▽

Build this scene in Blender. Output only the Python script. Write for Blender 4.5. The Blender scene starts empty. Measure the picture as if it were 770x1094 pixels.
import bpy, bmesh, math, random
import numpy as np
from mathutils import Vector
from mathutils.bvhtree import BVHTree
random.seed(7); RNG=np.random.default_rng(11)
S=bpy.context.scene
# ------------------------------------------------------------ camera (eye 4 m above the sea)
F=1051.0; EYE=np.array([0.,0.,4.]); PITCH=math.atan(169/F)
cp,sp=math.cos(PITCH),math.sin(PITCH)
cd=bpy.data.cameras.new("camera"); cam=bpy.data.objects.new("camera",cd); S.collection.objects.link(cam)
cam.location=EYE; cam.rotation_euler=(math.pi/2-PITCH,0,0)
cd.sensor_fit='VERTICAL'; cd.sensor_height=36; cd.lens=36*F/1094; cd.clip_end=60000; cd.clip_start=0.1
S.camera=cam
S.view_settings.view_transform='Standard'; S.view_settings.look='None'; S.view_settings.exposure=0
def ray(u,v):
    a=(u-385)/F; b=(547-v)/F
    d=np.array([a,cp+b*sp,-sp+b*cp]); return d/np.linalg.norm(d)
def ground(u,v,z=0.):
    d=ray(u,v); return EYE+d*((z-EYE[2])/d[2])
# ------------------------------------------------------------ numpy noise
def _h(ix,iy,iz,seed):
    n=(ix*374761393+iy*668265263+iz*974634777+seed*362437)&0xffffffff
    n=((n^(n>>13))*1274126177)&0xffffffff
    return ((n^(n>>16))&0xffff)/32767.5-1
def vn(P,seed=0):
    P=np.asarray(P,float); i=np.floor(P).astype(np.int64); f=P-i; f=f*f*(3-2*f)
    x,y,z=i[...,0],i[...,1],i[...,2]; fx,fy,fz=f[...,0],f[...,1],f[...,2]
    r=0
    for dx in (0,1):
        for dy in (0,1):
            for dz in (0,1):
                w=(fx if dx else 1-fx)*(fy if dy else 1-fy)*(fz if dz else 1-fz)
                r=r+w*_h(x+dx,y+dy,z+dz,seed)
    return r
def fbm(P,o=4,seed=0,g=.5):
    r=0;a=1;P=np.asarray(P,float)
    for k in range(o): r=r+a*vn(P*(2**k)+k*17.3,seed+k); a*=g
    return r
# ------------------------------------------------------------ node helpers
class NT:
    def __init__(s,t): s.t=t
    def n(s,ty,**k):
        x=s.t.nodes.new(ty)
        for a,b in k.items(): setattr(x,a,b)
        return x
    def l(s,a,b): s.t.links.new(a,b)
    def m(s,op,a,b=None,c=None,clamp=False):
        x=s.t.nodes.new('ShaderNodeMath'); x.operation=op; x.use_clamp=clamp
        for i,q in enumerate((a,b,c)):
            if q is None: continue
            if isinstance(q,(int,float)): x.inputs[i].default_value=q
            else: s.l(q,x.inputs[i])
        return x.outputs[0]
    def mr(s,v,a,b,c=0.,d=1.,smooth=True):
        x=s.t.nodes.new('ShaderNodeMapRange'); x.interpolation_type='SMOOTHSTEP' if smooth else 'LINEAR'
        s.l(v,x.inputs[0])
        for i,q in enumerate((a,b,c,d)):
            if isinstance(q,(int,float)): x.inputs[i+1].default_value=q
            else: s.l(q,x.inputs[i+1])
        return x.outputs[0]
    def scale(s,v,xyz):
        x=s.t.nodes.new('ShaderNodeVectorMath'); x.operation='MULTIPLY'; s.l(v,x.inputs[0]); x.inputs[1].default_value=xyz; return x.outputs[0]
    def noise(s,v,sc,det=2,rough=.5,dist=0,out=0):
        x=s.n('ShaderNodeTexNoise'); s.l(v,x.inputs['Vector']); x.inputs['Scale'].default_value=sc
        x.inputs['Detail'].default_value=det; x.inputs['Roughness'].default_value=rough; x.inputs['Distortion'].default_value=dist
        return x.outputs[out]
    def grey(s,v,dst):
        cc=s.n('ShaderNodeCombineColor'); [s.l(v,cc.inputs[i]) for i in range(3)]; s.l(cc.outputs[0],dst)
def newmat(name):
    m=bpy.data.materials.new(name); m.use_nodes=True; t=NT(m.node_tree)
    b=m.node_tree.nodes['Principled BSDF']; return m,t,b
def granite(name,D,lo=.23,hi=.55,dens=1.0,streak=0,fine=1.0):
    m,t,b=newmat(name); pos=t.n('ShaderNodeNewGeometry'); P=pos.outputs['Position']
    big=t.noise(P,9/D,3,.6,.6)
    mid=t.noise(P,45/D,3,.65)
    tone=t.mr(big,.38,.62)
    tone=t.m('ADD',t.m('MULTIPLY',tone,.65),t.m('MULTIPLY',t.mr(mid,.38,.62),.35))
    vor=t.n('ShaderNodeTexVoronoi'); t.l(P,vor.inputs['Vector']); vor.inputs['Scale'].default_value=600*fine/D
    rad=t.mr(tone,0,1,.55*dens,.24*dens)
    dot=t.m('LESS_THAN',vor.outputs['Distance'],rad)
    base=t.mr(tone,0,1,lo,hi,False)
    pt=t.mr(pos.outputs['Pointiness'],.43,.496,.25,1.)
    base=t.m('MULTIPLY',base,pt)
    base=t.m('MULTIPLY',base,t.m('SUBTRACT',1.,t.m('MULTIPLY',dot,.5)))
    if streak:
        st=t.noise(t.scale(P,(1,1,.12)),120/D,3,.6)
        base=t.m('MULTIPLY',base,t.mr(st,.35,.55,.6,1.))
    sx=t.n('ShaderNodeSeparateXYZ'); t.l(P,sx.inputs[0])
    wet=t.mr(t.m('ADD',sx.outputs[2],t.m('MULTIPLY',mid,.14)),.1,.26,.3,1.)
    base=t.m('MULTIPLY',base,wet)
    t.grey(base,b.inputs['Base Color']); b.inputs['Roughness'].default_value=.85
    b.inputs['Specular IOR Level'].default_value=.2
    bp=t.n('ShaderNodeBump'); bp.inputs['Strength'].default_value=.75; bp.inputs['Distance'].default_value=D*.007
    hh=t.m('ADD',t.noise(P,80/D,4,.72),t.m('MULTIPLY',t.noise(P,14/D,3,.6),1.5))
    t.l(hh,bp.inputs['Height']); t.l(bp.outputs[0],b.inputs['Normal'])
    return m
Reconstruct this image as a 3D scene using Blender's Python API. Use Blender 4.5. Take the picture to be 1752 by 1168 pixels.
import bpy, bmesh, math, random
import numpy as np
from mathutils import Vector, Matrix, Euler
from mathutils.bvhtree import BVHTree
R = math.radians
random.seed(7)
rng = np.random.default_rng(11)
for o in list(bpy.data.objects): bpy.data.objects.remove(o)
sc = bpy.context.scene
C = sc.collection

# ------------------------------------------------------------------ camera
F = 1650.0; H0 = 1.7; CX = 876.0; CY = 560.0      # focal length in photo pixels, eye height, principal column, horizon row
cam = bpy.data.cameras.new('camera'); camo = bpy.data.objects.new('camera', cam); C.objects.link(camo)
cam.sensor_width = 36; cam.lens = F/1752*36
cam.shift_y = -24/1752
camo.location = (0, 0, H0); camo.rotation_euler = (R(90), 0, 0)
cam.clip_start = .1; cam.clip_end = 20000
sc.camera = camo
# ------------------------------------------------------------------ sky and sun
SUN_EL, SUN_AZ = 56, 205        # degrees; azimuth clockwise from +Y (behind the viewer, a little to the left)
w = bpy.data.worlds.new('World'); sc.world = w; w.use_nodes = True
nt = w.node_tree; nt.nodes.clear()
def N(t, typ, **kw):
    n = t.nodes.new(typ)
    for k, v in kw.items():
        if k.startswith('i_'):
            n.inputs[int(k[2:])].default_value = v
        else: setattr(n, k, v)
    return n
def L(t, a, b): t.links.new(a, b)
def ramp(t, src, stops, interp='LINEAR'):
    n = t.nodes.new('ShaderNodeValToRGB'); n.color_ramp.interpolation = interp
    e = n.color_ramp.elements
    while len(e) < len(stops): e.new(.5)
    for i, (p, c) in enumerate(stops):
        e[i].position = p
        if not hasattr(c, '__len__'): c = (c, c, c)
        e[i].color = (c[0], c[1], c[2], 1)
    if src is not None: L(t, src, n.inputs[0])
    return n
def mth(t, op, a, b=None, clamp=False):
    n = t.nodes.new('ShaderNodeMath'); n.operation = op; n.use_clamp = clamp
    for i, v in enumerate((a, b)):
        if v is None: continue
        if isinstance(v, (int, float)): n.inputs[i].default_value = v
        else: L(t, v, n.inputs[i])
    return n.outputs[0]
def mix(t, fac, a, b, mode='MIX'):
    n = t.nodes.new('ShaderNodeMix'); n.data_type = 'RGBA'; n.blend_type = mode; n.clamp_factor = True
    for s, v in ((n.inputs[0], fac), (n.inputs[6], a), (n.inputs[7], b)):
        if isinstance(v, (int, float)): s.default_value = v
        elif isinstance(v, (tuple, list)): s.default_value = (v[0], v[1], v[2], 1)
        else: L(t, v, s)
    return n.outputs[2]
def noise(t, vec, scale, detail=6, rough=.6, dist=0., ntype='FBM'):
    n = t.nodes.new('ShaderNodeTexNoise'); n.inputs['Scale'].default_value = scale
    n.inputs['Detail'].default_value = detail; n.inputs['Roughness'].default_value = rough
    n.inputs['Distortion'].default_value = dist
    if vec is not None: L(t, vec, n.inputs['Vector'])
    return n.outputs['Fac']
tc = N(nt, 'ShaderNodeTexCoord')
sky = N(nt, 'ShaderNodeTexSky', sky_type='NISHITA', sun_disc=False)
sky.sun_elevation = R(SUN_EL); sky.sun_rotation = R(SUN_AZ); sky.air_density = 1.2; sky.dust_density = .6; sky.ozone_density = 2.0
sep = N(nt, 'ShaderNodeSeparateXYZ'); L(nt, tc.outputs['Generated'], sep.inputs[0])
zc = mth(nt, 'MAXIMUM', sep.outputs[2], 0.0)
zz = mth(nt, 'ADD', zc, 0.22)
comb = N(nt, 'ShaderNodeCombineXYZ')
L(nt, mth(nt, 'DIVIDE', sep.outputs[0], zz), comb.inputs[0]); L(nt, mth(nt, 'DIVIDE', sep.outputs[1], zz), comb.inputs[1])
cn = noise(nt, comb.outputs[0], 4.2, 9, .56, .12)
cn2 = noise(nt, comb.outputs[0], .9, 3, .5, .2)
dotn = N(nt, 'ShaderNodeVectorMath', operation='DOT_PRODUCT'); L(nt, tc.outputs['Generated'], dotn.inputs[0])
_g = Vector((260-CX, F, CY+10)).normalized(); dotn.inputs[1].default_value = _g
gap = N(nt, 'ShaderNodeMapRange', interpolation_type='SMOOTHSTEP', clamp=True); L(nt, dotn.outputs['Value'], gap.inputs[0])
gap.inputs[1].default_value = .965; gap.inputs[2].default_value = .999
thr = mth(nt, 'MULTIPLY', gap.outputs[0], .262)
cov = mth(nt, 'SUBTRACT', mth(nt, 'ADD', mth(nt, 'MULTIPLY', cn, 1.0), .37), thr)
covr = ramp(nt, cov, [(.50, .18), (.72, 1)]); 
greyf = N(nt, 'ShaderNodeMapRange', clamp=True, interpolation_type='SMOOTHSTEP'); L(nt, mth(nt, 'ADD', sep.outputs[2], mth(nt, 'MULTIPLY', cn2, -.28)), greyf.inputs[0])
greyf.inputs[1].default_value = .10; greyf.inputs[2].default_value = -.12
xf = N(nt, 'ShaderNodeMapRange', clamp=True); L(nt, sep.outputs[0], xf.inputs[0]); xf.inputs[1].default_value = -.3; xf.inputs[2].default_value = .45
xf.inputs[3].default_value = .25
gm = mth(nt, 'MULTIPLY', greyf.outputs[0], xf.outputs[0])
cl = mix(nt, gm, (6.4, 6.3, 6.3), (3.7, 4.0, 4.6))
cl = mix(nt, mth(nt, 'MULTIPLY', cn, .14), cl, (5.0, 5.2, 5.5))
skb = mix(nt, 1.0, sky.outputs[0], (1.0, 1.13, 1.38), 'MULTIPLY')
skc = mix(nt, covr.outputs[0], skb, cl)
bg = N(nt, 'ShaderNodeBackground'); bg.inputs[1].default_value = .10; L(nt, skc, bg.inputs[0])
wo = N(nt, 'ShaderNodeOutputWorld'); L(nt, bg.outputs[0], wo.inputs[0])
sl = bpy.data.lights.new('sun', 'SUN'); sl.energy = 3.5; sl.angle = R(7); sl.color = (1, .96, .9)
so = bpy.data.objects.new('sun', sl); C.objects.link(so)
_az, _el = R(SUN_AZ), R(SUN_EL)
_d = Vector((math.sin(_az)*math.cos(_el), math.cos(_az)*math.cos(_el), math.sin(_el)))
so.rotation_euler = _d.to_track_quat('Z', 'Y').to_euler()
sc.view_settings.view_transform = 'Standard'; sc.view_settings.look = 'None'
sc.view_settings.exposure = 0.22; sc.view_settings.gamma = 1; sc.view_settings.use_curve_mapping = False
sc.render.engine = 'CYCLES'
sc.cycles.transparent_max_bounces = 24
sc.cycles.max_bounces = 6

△

■ Exercise objective
Your task is to repeat exactly the lines from the one that contains "pt=t.mr(pos.outputs['Pointiness'],.43,.496,.25,1.)" through the one that contains "C = sc.collection", with both end lines included.

■ Reply to the task
    pt=t.mr(pos.outputs['Pointiness'],.43,.496,.25,1.)
    base=t.m('MULTIPLY',base,pt)
    base=t.m('MULTIPLY',base,t.m('SUBTRACT',1.,t.m('MULTIPLY',dot,.5)))
    if streak:
        st=t.noise(t.scale(P,(1,1,.12)),120/D,3,.6)
        base=t.m('MULTIPLY',base,t.mr(st,.35,.55,.6,1.))
    sx=t.n('ShaderNodeSeparateXYZ'); t.l(P,sx.inputs[0])
    wet=t.mr(t.m('ADD',sx.outputs[2],t.m('MULTIPLY',mid,.14)),.1,.26,.3,1.)
    base=t.m('MULTIPLY',base,wet)
    t.grey(base,b.inputs['Base Color']); b.inputs['Roughness'].default_value=.85
    b.inputs['Specular IOR Level'].default_value=.2
    bp=t.n('ShaderNodeBump'); bp.inputs['Strength'].default_value=.75; bp.inputs['Distance'].default_value=D*.007
    hh=t.m('ADD',t.noise(P,80/D,4,.72),t.m('MULTIPLY',t.noise(P,14/D,3,.6),1.5))
    t.l(hh,bp.inputs['Height']); t.l(bp.outputs[0],b.inputs['Normal'])
    return m
Reconstruct this image as a 3D scene using Blender's Python API. Use Blender 4.5. Take the picture to be 1752 by 1168 pixels.
import bpy, bmesh, math, random
import numpy as np
from mathutils import Vector, Matrix, Euler
from mathutils.bvhtree import BVHTree
R = math.radians
random.seed(7)
rng = np.random.default_rng(11)
for o in list(bpy.data.objects): bpy.data.objects.remove(o)
sc = bpy.context.scene
C = sc.collection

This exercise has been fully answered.